Mais en septembre 2024, la Cour de Justice de l’Union Européenne, a invalidé la décision. Parmi les raisons de ce revirement, Julie Catala-Marty, souligne l’insécurité engendrée par des contrôles ex-post pour réguler ces acquisitions. « Il est essentiel pour les entreprises de pouvoir anticiper les règles du jeu », ajoute-t-elle, plaidant pour un ajustement des seuils de contrôle en fonction des spécificités de secteurs innovants comme la technologie et la santé.

Entre intentionnalité et effets de bord

Laurent Julienne, avocat spécialisé en M&A et private equity au cabinet Lerins, observe quant à lui une réalité plus nuancée. « Les killer acquisitions ne sont pas toujours intentionnelles. Parfois, une startup est simplement écrasée par les processus internes d’un grand groupe, sans que cela soit un objectif initial », analyse-t-il. Pour de jeunes entreprises, souvent agiles et légères, l’intégration à des structures ayant des process plus lourds peut être compliquée.
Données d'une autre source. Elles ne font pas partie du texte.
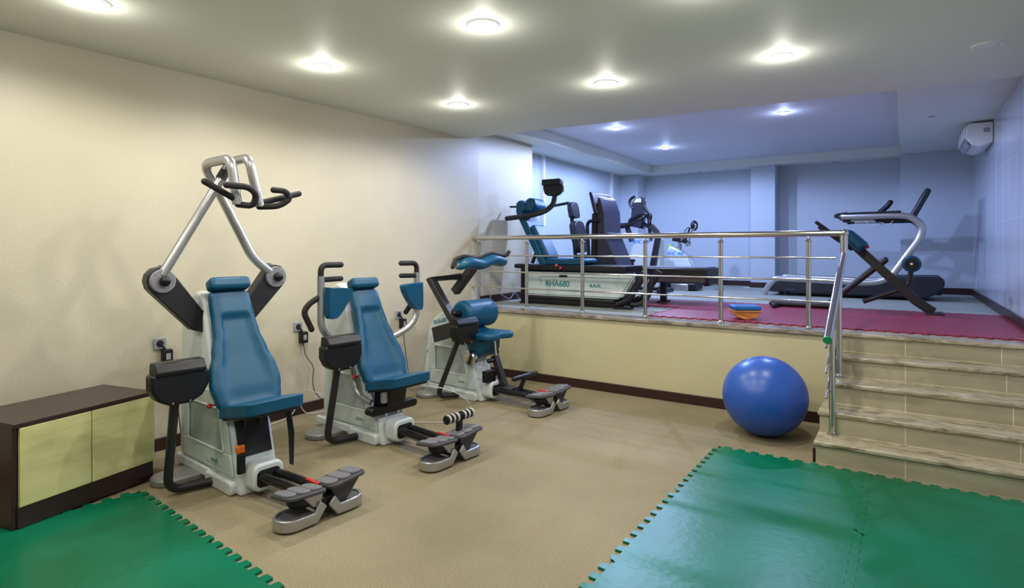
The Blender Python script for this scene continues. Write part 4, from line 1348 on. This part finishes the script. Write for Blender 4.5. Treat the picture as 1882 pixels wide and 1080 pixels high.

L’avocat cite également des cas où les changements stratégiques post-acquisition conduisent à l’abandon de technologies pourtant prometteuses. « Un grand groupe peut racheter une startup pour sa technologie, mais décider un an plus tard de miser sur une autre solution, en négligeant la première. Ces situations peuvent survenir, mais il est difficile d’établir une intentionnalité originelle », poursuit-il.

Pour protéger les startups, des clauses contractuelles existent parfois, comme celles garantissant le maintien des équipes ou de la R&D ou encore d’un site pendant une période donnée, tout particulièrement dans le cadre de clauses de complément de prix. « Mais ces engagements sont souvent limités à deux ou trois ans et ne couvrent pas tout », tempère Laurent Julienne. Pour protéger les startups, l’avocat les encourage aussi à se poser les bonnes questions en amont d’un deal. « Lors de la négociation, nous posons systématiquement des questions aux cédants sur leurs priorités post-acquisition autres que financières : souhaitent-ils préserver l’intégrité de leur société, leur dénomination, maintenir les emplois ou garantir le développement de leur technologie ? Mais ce sont des engagements moraux, difficiles à convenir et à formaliser si l’objectif porte sur le long terme », souligne Laurent Julienne.